OK treat me like an idiot, I be using move as my portable travel machine, so if I get Note. All I need to do is need to create Ableton Cloud account, and then login into both machines with those details. I don’t need my desktop running Ableton running same time as well?.
If you already have an Ableton account, you won’t need a separate login for Cloud — just follow the sign-in steps in Note and Move Manager. It all works regardless of whether desktop Live is running!
The logical workflow would be to resample, then move to a new set (or duplicate your current set and delete what you have resampled) and drop your resampling in a drumrack. This way, you still keep all the steps. Then, when you move to Ableton, you just have to stitch the sets together.
I’m much more annoyed by being unable to stay sync while going from set to set.
Otherwise, 4 tracks is fine for me. I gel totally with the “sketch in Move, finish in Live” philosophy. When / if the Move gets a piano-type layout for the pads + 16 velocity levels + mono sampling, I’ll be pretty happy.
…and then is stops being quick, easy and intuitive.
The amount of cognitive load you have to do for book keeping gets in the way.
Personally, I don’t have problem creating the proverbial 8-bar loop in any DAW and Move is great for that as well. But where I struggle is creating different sections and rough arrangement out of them - and for that I need to have more than 4 tracks. Not a lot more, but 4 is the minimum for the 8-bar loop (if I don’t want to waste time resampling bass & chords to drum rack pads); and 6 to 8 would be decent for a sketch song with intro, verse, chorus & bridge (or their approximation for the music I write).
Don’t get me wrong - Move is the fastest way from idea to actual 8-bar loop for me, but it could’ve been a lot more. I also had P3SA for a bit, but didn’t liked it at all, because it felt like operating full Live with a broomstick through a keyhole.
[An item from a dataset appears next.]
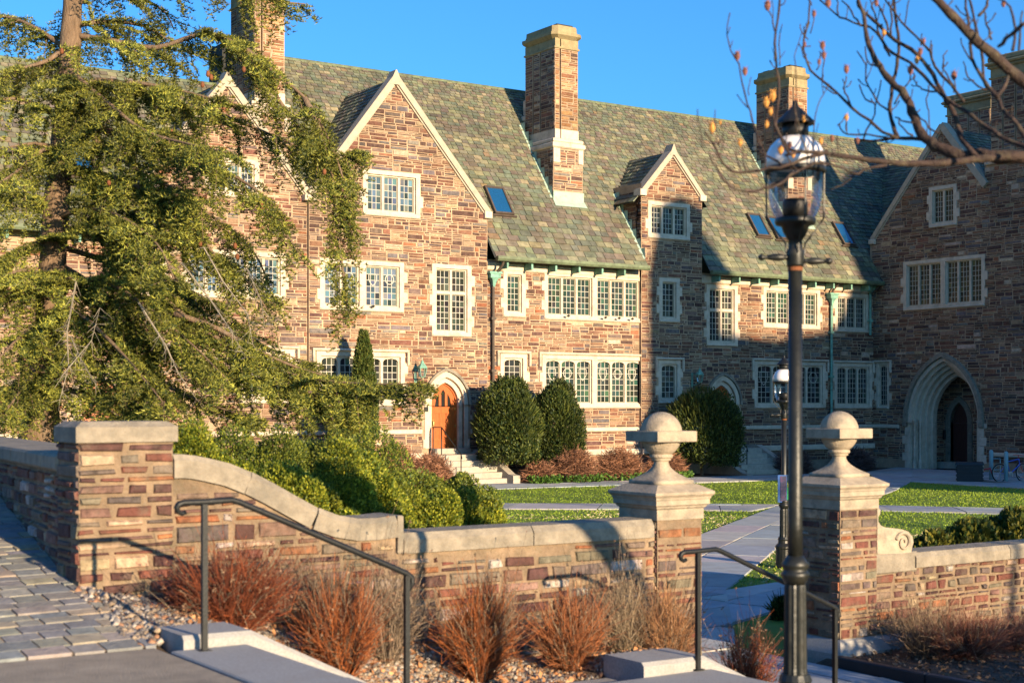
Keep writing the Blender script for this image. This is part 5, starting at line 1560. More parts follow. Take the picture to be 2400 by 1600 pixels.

I don’t feel anything like that with Move, but I feel the limitation of 4 tracks all the time.
I literally will create a fun, interesting loop using all 4 tracks and then get paralyzed by fear, because to progress it to a different section I have to:
think of if / how I might want to use “excess” 1-2 track(s) going forward
It definitely (still) has shortcomings but personally i can live with the track count and i‘m able to do quite complex stuff with it.
But there is this ONE thing that makes everything up for me anyway: Move never feels like“work“ (often enough i‘m looking at my hardware corner and my mood fades away before i even start everything etc).
It‘s the most enjoyable groovebox type of thing i ever had (i had a lot).